Cierro Gradual de Laudes y me encamino por la calle Cuba hasta la iglesia del Espíritu Santo, la última iglesia donde ofició y cuyos bellos vitrales armó con los «mediopuntos» de las casas que se iban derruyendo por los alrededores. No está Ramoncito, el sacristán y amigo de Gaztelu, y por alguna razón la nave me parece más larga y vacía. Salgo al patio, adornado con rejas antiguas y el relieve de la «Anunciación», esculpido por Lozano... Allí sigue en pie su amado canistel.
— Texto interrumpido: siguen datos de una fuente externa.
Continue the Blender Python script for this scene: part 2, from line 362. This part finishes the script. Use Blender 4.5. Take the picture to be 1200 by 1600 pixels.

Repito las palabras del Padre aquella tarde de su primer regreso a Cuba, en 1997, cuando tuve el privilegio de acompañarlo hasta aquí luego de sus intensas jornadas por las parroquias que habitó, la de Bauta, cuyo presbiterio y altar mayor remodeló en los años 40, y la de Baracoa (1956), que concibió con ayuda del arquitecto Eugenio Batista, el escultor Alfredo Lozano y el pintor René Portocarrero:
–Desde que llegué a esta parroquia del Espíritu Santo, iba mucho a la iglesia de la Merced, donde había un árbol con unos frutos como huevos de oro y una pulpa muy sabrosa... Nada, pues me gustó mucho, cogí una semilla y la sembré ahí. Ahí, mira. Y lo vi ir brotando, creciendo... hasta que empezó a florecer. El canistel este, caramba...
Muchos de sus amigos pensaron entonces que regresaría a la Isla en cualquier momento, y no pocos lo exhortaron a quedarse, entre ellos el Historiador de la Ciudad, Eusebio Leal, quien escribió en Opus Habana: «Bienvenido seas, anciano, que ahora caminas por Acosta y Merced, por la calle de madera, por la cruz de la Amargura, y que pones tu mano y todo lo que hay de ti en lo que cuanto ahora te rodea. Escucha las palabras de los alucinados discípulos de Jesús, en Emaús, al exclamar: "Quédate con nosotros, señor, que se hace noche"».
Se ha hecho la noche para un grande de la poesía cubana... en estos primeros días de noviembre, precisamente cuando el canistel del Espíritu Santo –que fructifica en septiembre– acaba de dar su último huevo de oro.